### Stated task
Repeat the whole listing exactly.
start
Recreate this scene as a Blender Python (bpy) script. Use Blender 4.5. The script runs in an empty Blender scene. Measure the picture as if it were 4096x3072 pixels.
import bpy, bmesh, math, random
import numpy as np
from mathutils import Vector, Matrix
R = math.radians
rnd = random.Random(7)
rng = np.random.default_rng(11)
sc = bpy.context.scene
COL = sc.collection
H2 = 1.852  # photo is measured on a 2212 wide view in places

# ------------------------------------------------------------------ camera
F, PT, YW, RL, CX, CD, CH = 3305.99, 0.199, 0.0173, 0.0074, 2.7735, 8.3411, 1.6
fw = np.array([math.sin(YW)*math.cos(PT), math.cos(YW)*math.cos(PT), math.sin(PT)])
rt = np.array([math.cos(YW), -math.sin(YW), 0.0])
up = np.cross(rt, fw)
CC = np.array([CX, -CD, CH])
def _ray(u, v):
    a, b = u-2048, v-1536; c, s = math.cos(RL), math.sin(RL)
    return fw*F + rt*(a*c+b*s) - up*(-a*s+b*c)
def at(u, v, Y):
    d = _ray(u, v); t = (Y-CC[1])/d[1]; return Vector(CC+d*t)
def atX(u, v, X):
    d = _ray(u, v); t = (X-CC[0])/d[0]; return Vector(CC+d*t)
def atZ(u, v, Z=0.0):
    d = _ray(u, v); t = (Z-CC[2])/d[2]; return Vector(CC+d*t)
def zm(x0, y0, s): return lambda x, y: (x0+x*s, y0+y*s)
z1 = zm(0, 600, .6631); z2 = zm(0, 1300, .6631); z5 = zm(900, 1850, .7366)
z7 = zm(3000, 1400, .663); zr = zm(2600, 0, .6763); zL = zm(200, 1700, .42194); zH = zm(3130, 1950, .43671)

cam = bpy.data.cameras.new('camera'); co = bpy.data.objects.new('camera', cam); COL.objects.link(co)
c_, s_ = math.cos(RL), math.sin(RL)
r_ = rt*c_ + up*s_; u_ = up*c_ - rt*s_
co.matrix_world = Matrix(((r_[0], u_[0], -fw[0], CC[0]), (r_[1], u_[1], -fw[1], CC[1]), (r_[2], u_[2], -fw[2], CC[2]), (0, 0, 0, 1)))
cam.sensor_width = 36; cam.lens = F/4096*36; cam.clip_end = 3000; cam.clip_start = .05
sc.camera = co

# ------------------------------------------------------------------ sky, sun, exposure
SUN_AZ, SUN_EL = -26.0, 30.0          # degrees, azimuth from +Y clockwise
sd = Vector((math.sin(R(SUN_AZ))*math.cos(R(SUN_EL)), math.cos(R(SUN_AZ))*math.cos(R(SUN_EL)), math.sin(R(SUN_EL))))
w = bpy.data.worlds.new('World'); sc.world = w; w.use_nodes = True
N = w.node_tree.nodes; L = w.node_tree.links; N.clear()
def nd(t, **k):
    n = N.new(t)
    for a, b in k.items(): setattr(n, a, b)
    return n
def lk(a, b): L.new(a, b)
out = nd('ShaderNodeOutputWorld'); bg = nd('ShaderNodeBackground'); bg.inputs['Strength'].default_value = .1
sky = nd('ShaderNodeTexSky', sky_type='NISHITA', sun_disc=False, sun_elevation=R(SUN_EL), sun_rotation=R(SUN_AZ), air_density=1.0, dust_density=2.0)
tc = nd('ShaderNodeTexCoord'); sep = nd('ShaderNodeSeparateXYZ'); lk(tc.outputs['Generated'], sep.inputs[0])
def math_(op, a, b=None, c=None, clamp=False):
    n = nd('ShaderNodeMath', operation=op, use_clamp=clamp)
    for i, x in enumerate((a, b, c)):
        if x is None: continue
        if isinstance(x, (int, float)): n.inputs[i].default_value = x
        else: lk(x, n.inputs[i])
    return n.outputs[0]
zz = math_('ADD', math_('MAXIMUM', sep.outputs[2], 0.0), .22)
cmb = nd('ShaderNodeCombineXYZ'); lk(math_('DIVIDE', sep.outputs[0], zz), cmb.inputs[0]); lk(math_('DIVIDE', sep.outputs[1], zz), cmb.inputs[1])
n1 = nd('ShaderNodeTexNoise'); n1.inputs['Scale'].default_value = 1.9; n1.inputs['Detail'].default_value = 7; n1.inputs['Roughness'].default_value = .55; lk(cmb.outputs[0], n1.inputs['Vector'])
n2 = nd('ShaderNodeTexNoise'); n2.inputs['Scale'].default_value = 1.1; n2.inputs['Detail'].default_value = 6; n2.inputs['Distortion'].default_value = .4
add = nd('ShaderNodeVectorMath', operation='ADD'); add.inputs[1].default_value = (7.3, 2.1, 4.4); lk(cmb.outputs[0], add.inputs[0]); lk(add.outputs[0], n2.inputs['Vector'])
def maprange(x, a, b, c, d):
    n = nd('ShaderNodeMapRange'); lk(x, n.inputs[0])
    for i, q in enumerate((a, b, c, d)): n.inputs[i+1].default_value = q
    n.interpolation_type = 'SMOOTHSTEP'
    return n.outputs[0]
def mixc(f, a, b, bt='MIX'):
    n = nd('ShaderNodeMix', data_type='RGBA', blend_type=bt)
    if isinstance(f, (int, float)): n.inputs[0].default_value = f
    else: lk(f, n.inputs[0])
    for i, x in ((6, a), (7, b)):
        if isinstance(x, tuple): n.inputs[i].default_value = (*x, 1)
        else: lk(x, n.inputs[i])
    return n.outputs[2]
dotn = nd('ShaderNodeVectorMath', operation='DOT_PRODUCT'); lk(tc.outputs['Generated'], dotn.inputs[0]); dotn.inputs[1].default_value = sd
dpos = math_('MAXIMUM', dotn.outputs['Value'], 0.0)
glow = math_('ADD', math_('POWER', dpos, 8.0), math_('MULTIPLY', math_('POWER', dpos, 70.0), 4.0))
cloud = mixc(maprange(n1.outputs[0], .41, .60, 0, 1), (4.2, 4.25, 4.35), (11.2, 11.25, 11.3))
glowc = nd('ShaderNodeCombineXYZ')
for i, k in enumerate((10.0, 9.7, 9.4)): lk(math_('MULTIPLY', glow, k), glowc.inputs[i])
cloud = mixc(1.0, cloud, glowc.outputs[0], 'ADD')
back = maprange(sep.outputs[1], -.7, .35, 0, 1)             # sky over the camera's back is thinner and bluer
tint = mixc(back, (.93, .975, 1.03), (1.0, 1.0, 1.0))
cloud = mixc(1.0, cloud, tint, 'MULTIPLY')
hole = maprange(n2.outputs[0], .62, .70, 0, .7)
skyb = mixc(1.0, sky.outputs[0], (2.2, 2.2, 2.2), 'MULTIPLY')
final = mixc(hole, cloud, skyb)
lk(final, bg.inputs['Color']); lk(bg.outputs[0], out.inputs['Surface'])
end
### Correct output
Recreate this scene as a Blender Python (bpy) script. Use Blender 4.5. The script runs in an empty Blender scene. Measure the picture as if it were 4096x3072 pixels.
import bpy, bmesh, math, random
import numpy as np
from mathutils import Vector, Matrix
R = math.radians
rnd = random.Random(7)
rng = np.random.default_rng(11)
sc = bpy.context.scene
COL = sc.collection
H2 = 1.852  # photo is measured on a 2212 wide view in places

# ------------------------------------------------------------------ camera
F, PT, YW, RL, CX, CD, CH = 3305.99, 0.199, 0.0173, 0.0074, 2.7735, 8.3411, 1.6
fw = np.array([math.sin(YW)*math.cos(PT), math.cos(YW)*math.cos(PT), math.sin(PT)])
rt = np.array([math.cos(YW), -math.sin(YW), 0.0])
up = np.cross(rt, fw)
CC = np.array([CX, -CD, CH])
def _ray(u, v):
    a, b = u-2048, v-1536; c, s = math.cos(RL), math.sin(RL)
    return fw*F + rt*(a*c+b*s) - up*(-a*s+b*c)
def at(u, v, Y):
    d = _ray(u, v); t = (Y-CC[1])/d[1]; return Vector(CC+d*t)
def atX(u, v, X):
    d = _ray(u, v); t = (X-CC[0])/d[0]; return Vector(CC+d*t)
def atZ(u, v, Z=0.0):
    d = _ray(u, v); t = (Z-CC[2])/d[2]; return Vector(CC+d*t)
def zm(x0, y0, s): return lambda x, y: (x0+x*s, y0+y*s)
z1 = zm(0, 600, .6631); z2 = zm(0, 1300, .6631); z5 = zm(900, 1850, .7366)
z7 = zm(3000, 1400, .663); zr = zm(2600, 0, .6763); zL = zm(200, 1700, .42194); zH = zm(3130, 1950, .43671)

cam = bpy.data.cameras.new('camera'); co = bpy.data.objects.new('camera', cam); COL.objects.link(co)
c_, s_ = math.cos(RL), math.sin(RL)
r_ = rt*c_ + up*s_; u_ = up*c_ - rt*s_
co.matrix_world = Matrix(((r_[0], u_[0], -fw[0], CC[0]), (r_[1], u_[1], -fw[1], CC[1]), (r_[2], u_[2], -fw[2], CC[2]), (0, 0, 0, 1)))
cam.sensor_width = 36; cam.lens = F/4096*36; cam.clip_end = 3000; cam.clip_start = .05
sc.camera = co

# ------------------------------------------------------------------ sky, sun, exposure
SUN_AZ, SUN_EL = -26.0, 30.0          # degrees, azimuth from +Y clockwise
sd = Vector((math.sin(R(SUN_AZ))*math.cos(R(SUN_EL)), math.cos(R(SUN_AZ))*math.cos(R(SUN_EL)), math.sin(R(SUN_EL))))
w = bpy.data.worlds.new('World'); sc.world = w; w.use_nodes = True
N = w.node_tree.nodes; L = w.node_tree.links; N.clear()
def nd(t, **k):
    n = N.new(t)
    for a, b in k.items(): setattr(n, a, b)
    return n
def lk(a, b): L.new(a, b)
out = nd('ShaderNodeOutputWorld'); bg = nd('ShaderNodeBackground'); bg.inputs['Strength'].default_value = .1
sky = nd('ShaderNodeTexSky', sky_type='NISHITA', sun_disc=False, sun_elevation=R(SUN_EL), sun_rotation=R(SUN_AZ), air_density=1.0, dust_density=2.0)
tc = nd('ShaderNodeTexCoord'); sep = nd('ShaderNodeSeparateXYZ'); lk(tc.outputs['Generated'], sep.inputs[0])
def math_(op, a, b=None, c=None, clamp=False):
    n = nd('ShaderNodeMath', operation=op, use_clamp=clamp)
    for i, x in enumerate((a, b, c)):
        if x is None: continue
        if isinstance(x, (int, float)): n.inputs[i].default_value = x
        else: lk(x, n.inputs[i])
    return n.outputs[0]
zz = math_('ADD', math_('MAXIMUM', sep.outputs[2], 0.0), .22)
cmb = nd('ShaderNodeCombineXYZ'); lk(math_('DIVIDE', sep.outputs[0], zz), cmb.inputs[0]); lk(math_('DIVIDE', sep.outputs[1], zz), cmb.inputs[1])
n1 = nd('ShaderNodeTexNoise'); n1.inputs['Scale'].default_value = 1.9; n1.inputs['Detail'].default_value = 7; n1.inputs['Roughness'].default_value = .55; lk(cmb.outputs[0], n1.inputs['Vector'])
n2 = nd('ShaderNodeTexNoise'); n2.inputs['Scale'].default_value = 1.1; n2.inputs['Detail'].default_value = 6; n2.inputs['Distortion'].default_value = .4
add = nd('ShaderNodeVectorMath', operation='ADD'); add.inputs[1].default_value = (7.3, 2.1, 4.4); lk(cmb.outputs[0], add.inputs[0]); lk(add.outputs[0], n2.inputs['Vector'])
def maprange(x, a, b, c, d):
    n = nd('ShaderNodeMapRange'); lk(x, n.inputs[0])
    for i, q in enumerate((a, b, c, d)): n.inputs[i+1].default_value = q
    n.interpolation_type = 'SMOOTHSTEP'
    return n.outputs[0]
def mixc(f, a, b, bt='MIX'):
    n = nd('ShaderNodeMix', data_type='RGBA', blend_type=bt)
    if isinstance(f, (int, float)): n.inputs[0].default_value = f
    else: lk(f, n.inputs[0])
    for i, x in ((6, a), (7, b)):
        if isinstance(x, tuple): n.inputs[i].default_value = (*x, 1)
        else: lk(x, n.inputs[i])
    return n.outputs[2]
dotn = nd('ShaderNodeVectorMath', operation='DOT_PRODUCT'); lk(tc.outputs['Generated'], dotn.inputs[0]); dotn.inputs[1].default_value = sd
dpos = math_('MAXIMUM', dotn.outputs['Value'], 0.0)
glow = math_('ADD', math_('POWER', dpos, 8.0), math_('MULTIPLY', math_('POWER', dpos, 70.0), 4.0))
cloud = mixc(maprange(n1.outputs[0], .41, .60, 0, 1), (4.2, 4.25, 4.35), (11.2, 11.25, 11.3))
glowc = nd('ShaderNodeCombineXYZ')
for i, k in enumerate((10.0, 9.7, 9.4)): lk(math_('MULTIPLY', glow, k), glowc.inputs[i])
cloud = mixc(1.0, cloud, glowc.outputs[0], 'ADD')
back = maprange(sep.outputs[1], -.7, .35, 0, 1)             # sky over the camera's back is thinner and bluer
tint = mixc(back, (.93, .975, 1.03), (1.0, 1.0, 1.0))
cloud = mixc(1.0, cloud, tint, 'MULTIPLY')
hole = maprange(n2.outputs[0], .62, .70, 0, .7)
skyb = mixc(1.0, sky.outputs[0], (2.2, 2.2, 2.2), 'MULTIPLY')
final = mixc(hole, cloud, skyb)
lk(final, bg.inputs['Color']); lk(bg.outputs[0], out.inputs['Surface'])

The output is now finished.